- Description of the task: Omit the pictures from the entries below and retype everything else exactly.

── Records supplied

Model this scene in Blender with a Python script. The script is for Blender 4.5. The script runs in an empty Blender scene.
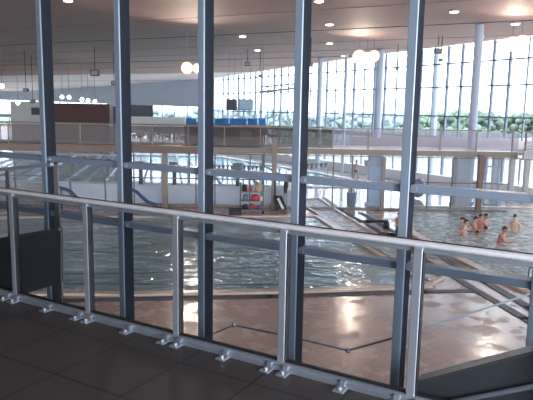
import bpy, bmesh, math, random
from mathutils import Vector, Matrix
random.seed(7)
SC = bpy.context.scene
COL = SC.collection
# ---------------------------------------------------------------- camera model
P = math.radians(8.67); RO = math.radians(1.0); F = 590.0; H = 1.8
def ray(px, py):
    x = (px-266.5)/F; y = (200-py)/F
    x, y = x*math.cos(RO)-y*math.sin(RO), x*math.sin(RO)+y*math.cos(RO)
    return (x, y*math.sin(P)+math.cos(P), y*math.cos(P)-math.sin(P))
def atz(px, py, z):
    d = ray(px, py); t = (z-H)/d[2]; return (d[0]*t, d[1]*t)
def aty(px, py, Y):
    d = ray(px, py); t = Y/d[1]; return (d[0]*t, Y, H+d[2]*t)
U = Vector((math.cos(math.radians(-30)), math.sin(math.radians(-30)), 0)); N = Vector((.5, .8660254, 0))
def G(u, n, z): return U*u + N*n + Vector((0, 0, z))
def at_n(px, py, n):
    d = Vector(ray(px, py)); t = n/d.dot(N); p = d*t
    return p.dot(U), H+p.z
def on_line(px, a, b, y=150):
    """ground point where the sight line of column px meets the plan line a-b"""
    d = ray(px, y); ax, ay = a; bx, by = b
    den = d[0]*(by-ay)-d[1]*(bx-ax); t = (ax*(by-ay)-ay*(bx-ax))/den
    return d[0]*t, d[1]*t
ZD = -3.0
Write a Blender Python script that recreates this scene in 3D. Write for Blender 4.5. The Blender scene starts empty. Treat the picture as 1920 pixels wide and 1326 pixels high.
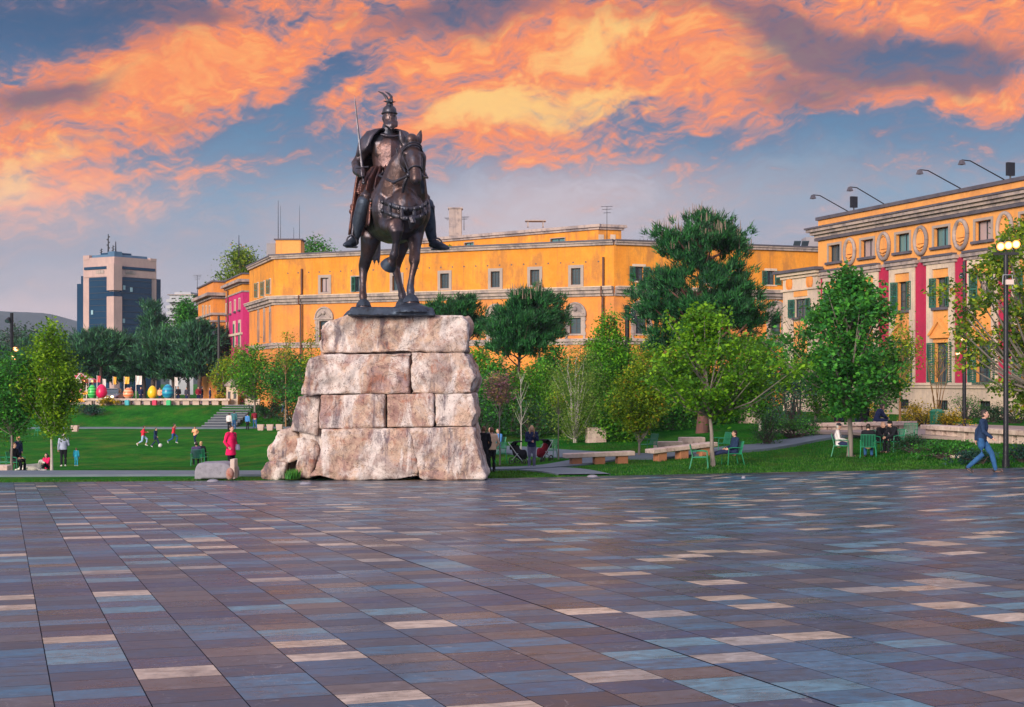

────

- Task result:
Model this scene in Blender with a Python script. The script is for Blender 4.5. The script runs in an empty Blender scene.
import bpy, bmesh, math, random
from mathutils import Vector, Matrix
random.seed(7)
SC = bpy.context.scene
COL = SC.collection
# ---------------------------------------------------------------- camera model
P = math.radians(8.67); RO = math.radians(1.0); F = 590.0; H = 1.8
def ray(px, py):
    x = (px-266.5)/F; y = (200-py)/F
    x, y = x*math.cos(RO)-y*math.sin(RO), x*math.sin(RO)+y*math.cos(RO)
    return (x, y*math.sin(P)+math.cos(P), y*math.cos(P)-math.sin(P))
def atz(px, py, z):
    d = ray(px, py); t = (z-H)/d[2]; return (d[0]*t, d[1]*t)
def aty(px, py, Y):
    d = ray(px, py); t = Y/d[1]; return (d[0]*t, Y, H+d[2]*t)
U = Vector((math.cos(math.radians(-30)), math.sin(math.radians(-30)), 0)); N = Vector((.5, .8660254, 0))
def G(u, n, z): return U*u + N*n + Vector((0, 0, z))
def at_n(px, py, n):
    d = Vector(ray(px, py)); t = n/d.dot(N); p = d*t
    return p.dot(U), H+p.z
def on_line(px, a, b, y=150):
    """ground point where the sight line of column px meets the plan line a-b"""
    d = ray(px, y); ax, ay = a; bx, by = b
    den = d[0]*(by-ay)-d[1]*(bx-ax); t = (ax*(by-ay)-ay*(bx-ax))/den
    return d[0]*t, d[1]*t
ZD = -3.0
Write a Blender Python script that recreates this scene in 3D. Write for Blender 4.5. The Blender scene starts empty. Treat the picture as 1920 pixels wide and 1326 pixels high.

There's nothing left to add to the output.